Deux « fentes » sont aménagées dans les parois longitudinales du fuselage ; les ailes peuvent venir s'y replier en partie et former des angles de flèche de 70° à 25°. Au décollage, à l'atterrissage, l'on accroît les qualités sustentatrices de l'appareil en augmentant l'angle de flèche. En vol supersonique, l'angle de flèche est ramené à l'angle de flèche le plus aigu. L'on conserve le centrage de l'appareil par le déplacement longitudinal de l'axe de l'articulation. Les deux demi-ailes de l'appareil sont entièrement métalliques, de construction classique, mais d'un profil « laminaire » excessivement mince (lame de couteau). Les courbes de ce profil ont été dessinées de façon que l'aile ait toujours de bonnes qualités aérodynamiques, quelle que soit la flèche.

Un ingénieur anglais a, d'autre part, présenté un projet d'aile « delta » articulée en trois pièces. Ce « delta » peut se déplier en vol pour l'atterrissage et se « replier » pour les vitesses supersoniques.

Ce n'est qu'un projet, très séduisant, mais qui se heurtera sans doute à des problèmes techniques de fabrication très ardue.

L'aile en « queue d'hirondelle ».

— Un des meilleurs techniciens de l'industrie aéronautique australienne est, quant à lui, parfaitement convaincu qu'avant trois ou quatre ans l'on verra une nouvelle tendance à éviter les fortes flèches et un retour aux ailes très minces avec faible flèche ou même sans flèche du tout.

En ce qui concerne les recherches et la conception française concernant l'aile « delta », une récente conférence de la commission de l'Aérodynamique de l'A. F. T. T. A. a permis de faire le point à ce sujet.

Sans sous-estimer les immenses possibilités offertes par l'aile « delta » et, principalement, les avantages qu'offre sa structure très simple, en ce qui concerne sa fabrication et sa fixation sur les cellules, il semble que la technique française s'oriente vers l’aile en « queue d'hirondelle ».

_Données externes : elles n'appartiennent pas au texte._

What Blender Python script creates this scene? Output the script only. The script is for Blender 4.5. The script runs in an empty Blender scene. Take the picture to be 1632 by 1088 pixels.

Aile en flèche, certes, mais moins géométriquement triangulée que l'aile « delta ». D'autre part, il semble essentiel aux techniciens français de conserver l'empennage arrière.

L'avion à aile en queue d'hirondelle ne sera donc pas un avion sans queue comme certains avions anglais actuels.

Soulignons que le dernier-né de la Gloster-Aircraft : le G. A. 5, dont nous donnons la vue en vol, possède une aile delta et des empennages arrière vertical et horizontal assez important.

Aucun constructeur français n'a encore officiellement désigné dans le terme « queue d'hirondelle » la voilure d'un de ses appareils.

La S. N. C. A. S. O. met actuellement au point, très secrètement, un avion à la vitesse supersonique ... « Le Vautour ».

Sera-ce cet appareil français qui, le premier, nous rappellera la silhouette gracieuse de la gentille hirondelle ?

Cela semble un peu paradoxal, mais certains renseignements sérieux me permettent de l'affirmer.

Maurice DESSAGNE.

(1) Chasseur Français de janvier 1952.